◆ GIVEN DATA:
<<<<
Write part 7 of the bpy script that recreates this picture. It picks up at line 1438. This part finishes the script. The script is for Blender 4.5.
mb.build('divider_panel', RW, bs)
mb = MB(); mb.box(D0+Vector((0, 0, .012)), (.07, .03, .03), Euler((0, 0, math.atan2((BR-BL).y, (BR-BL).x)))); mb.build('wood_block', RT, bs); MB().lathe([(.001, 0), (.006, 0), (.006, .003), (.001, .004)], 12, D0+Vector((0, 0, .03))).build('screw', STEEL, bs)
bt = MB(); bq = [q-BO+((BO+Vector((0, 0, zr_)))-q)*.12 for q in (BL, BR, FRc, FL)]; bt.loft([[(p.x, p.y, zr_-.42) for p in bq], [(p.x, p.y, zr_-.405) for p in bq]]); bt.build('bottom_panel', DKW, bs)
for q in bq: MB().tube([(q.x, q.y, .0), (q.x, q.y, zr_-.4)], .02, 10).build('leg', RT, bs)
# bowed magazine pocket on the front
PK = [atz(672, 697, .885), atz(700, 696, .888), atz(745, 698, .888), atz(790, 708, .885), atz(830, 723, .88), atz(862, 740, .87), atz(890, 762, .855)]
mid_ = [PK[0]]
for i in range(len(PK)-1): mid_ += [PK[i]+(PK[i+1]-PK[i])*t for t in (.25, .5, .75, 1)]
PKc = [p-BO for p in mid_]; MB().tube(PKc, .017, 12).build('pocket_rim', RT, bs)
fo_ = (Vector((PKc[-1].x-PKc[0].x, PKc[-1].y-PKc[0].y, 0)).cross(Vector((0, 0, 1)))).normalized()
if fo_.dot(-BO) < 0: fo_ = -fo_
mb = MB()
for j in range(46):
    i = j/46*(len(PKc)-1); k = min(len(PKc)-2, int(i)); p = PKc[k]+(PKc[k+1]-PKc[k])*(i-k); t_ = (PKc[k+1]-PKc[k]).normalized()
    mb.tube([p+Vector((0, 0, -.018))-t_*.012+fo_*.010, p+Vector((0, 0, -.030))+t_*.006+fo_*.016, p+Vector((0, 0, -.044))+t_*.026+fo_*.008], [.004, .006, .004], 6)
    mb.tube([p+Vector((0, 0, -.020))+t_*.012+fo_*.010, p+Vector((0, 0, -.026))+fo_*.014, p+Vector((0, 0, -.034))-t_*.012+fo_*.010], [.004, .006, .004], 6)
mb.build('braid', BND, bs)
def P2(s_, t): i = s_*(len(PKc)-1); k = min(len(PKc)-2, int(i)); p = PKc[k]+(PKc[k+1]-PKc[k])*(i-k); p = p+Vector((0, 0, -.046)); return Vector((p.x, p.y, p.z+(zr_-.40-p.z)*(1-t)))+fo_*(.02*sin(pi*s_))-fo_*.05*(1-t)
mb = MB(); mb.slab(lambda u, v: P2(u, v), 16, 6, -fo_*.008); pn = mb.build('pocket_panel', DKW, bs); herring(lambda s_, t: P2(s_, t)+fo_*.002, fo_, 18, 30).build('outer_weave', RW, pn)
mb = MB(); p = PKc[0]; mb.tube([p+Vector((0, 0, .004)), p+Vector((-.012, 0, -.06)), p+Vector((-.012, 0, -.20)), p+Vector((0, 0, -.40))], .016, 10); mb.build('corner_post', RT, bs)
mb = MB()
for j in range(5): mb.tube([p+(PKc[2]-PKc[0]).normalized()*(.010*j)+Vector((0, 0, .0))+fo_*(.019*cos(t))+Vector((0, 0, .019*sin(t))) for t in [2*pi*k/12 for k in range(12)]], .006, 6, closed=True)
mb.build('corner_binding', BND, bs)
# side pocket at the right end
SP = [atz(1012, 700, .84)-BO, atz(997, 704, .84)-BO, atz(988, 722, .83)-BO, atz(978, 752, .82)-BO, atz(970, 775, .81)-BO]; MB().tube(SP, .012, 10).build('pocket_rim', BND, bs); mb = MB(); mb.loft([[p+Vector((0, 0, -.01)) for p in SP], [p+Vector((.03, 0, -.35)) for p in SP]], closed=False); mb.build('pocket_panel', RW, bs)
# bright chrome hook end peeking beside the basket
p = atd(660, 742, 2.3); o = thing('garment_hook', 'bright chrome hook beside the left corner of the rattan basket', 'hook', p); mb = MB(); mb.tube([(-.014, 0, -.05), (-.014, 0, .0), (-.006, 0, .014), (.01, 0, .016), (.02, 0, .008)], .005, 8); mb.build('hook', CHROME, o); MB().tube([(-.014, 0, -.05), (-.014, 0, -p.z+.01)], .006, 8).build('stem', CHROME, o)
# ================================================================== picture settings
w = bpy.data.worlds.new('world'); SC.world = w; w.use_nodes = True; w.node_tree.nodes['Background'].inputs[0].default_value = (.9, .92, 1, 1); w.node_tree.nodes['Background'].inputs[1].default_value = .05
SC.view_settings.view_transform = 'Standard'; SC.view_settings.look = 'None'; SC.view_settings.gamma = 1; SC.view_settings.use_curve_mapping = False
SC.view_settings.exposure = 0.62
>>>>
◆ WHAT YOU WILL DO: Set every line of the listing down word for word.

◆ FULL RESPONSE:
Write part 7 of the bpy script that recreates this picture. It picks up at line 1438. This part finishes the script. The script is for Blender 4.5.
mb.build('divider_panel', RW, bs)
mb = MB(); mb.box(D0+Vector((0, 0, .012)), (.07, .03, .03), Euler((0, 0, math.atan2((BR-BL).y, (BR-BL).x)))); mb.build('wood_block', RT, bs); MB().lathe([(.001, 0), (.006, 0), (.006, .003), (.001, .004)], 12, D0+Vector((0, 0, .03))).build('screw', STEEL, bs)
bt = MB(); bq = [q-BO+((BO+Vector((0, 0, zr_)))-q)*.12 for q in (BL, BR, FRc, FL)]; bt.loft([[(p.x, p.y, zr_-.42) for p in bq], [(p.x, p.y, zr_-.405) for p in bq]]); bt.build('bottom_panel', DKW, bs)
for q in bq: MB().tube([(q.x, q.y, .0), (q.x, q.y, zr_-.4)], .02, 10).build('leg', RT, bs)
# bowed magazine pocket on the front
PK = [atz(672, 697, .885), atz(700, 696, .888), atz(745, 698, .888), atz(790, 708, .885), atz(830, 723, .88), atz(862, 740, .87), atz(890, 762, .855)]
mid_ = [PK[0]]
for i in range(len(PK)-1): mid_ += [PK[i]+(PK[i+1]-PK[i])*t for t in (.25, .5, .75, 1)]
PKc = [p-BO for p in mid_]; MB().tube(PKc, .017, 12).build('pocket_rim', RT, bs)
fo_ = (Vector((PKc[-1].x-PKc[0].x, PKc[-1].y-PKc[0].y, 0)).cross(Vector((0, 0, 1)))).normalized()
if fo_.dot(-BO) < 0: fo_ = -fo_
mb = MB()
for j in range(46):
    i = j/46*(len(PKc)-1); k = min(len(PKc)-2, int(i)); p = PKc[k]+(PKc[k+1]-PKc[k])*(i-k); t_ = (PKc[k+1]-PKc[k]).normalized()
    mb.tube([p+Vector((0, 0, -.018))-t_*.012+fo_*.010, p+Vector((0, 0, -.030))+t_*.006+fo_*.016, p+Vector((0, 0, -.044))+t_*.026+fo_*.008], [.004, .006, .004], 6)
    mb.tube([p+Vector((0, 0, -.020))+t_*.012+fo_*.010, p+Vector((0, 0, -.026))+fo_*.014, p+Vector((0, 0, -.034))-t_*.012+fo_*.010], [.004, .006, .004], 6)
mb.build('braid', BND, bs)
def P2(s_, t): i = s_*(len(PKc)-1); k = min(len(PKc)-2, int(i)); p = PKc[k]+(PKc[k+1]-PKc[k])*(i-k); p = p+Vector((0, 0, -.046)); return Vector((p.x, p.y, p.z+(zr_-.40-p.z)*(1-t)))+fo_*(.02*sin(pi*s_))-fo_*.05*(1-t)
mb = MB(); mb.slab(lambda u, v: P2(u, v), 16, 6, -fo_*.008); pn = mb.build('pocket_panel', DKW, bs); herring(lambda s_, t: P2(s_, t)+fo_*.002, fo_, 18, 30).build('outer_weave', RW, pn)
mb = MB(); p = PKc[0]; mb.tube([p+Vector((0, 0, .004)), p+Vector((-.012, 0, -.06)), p+Vector((-.012, 0, -.20)), p+Vector((0, 0, -.40))], .016, 10); mb.build('corner_post', RT, bs)
mb = MB()
for j in range(5): mb.tube([p+(PKc[2]-PKc[0]).normalized()*(.010*j)+Vector((0, 0, .0))+fo_*(.019*cos(t))+Vector((0, 0, .019*sin(t))) for t in [2*pi*k/12 for k in range(12)]], .006, 6, closed=True)
mb.build('corner_binding', BND, bs)
# side pocket at the right end
SP = [atz(1012, 700, .84)-BO, atz(997, 704, .84)-BO, atz(988, 722, .83)-BO, atz(978, 752, .82)-BO, atz(970, 775, .81)-BO]; MB().tube(SP, .012, 10).build('pocket_rim', BND, bs); mb = MB(); mb.loft([[p+Vector((0, 0, -.01)) for p in SP], [p+Vector((.03, 0, -.35)) for p in SP]], closed=False); mb.build('pocket_panel', RW, bs)
# bright chrome hook end peeking beside the basket
p = atd(660, 742, 2.3); o = thing('garment_hook', 'bright chrome hook beside the left corner of the rattan basket', 'hook', p); mb = MB(); mb.tube([(-.014, 0, -.05), (-.014, 0, .0), (-.006, 0, .014), (.01, 0, .016), (.02, 0, .008)], .005, 8); mb.build('hook', CHROME, o); MB().tube([(-.014, 0, -.05), (-.014, 0, -p.z+.01)], .006, 8).build('stem', CHROME, o)
# ================================================================== picture settings
w = bpy.data.worlds.new('world'); SC.world = w; w.use_nodes = True; w.node_tree.nodes['Background'].inputs[0].default_value = (.9, .92, 1, 1); w.node_tree.nodes['Background'].inputs[1].default_value = .05
SC.view_settings.view_transform = 'Standard'; SC.view_settings.look = 'None'; SC.view_settings.gamma = 1; SC.view_settings.use_curve_mapping = False
SC.view_settings.exposure = 0.62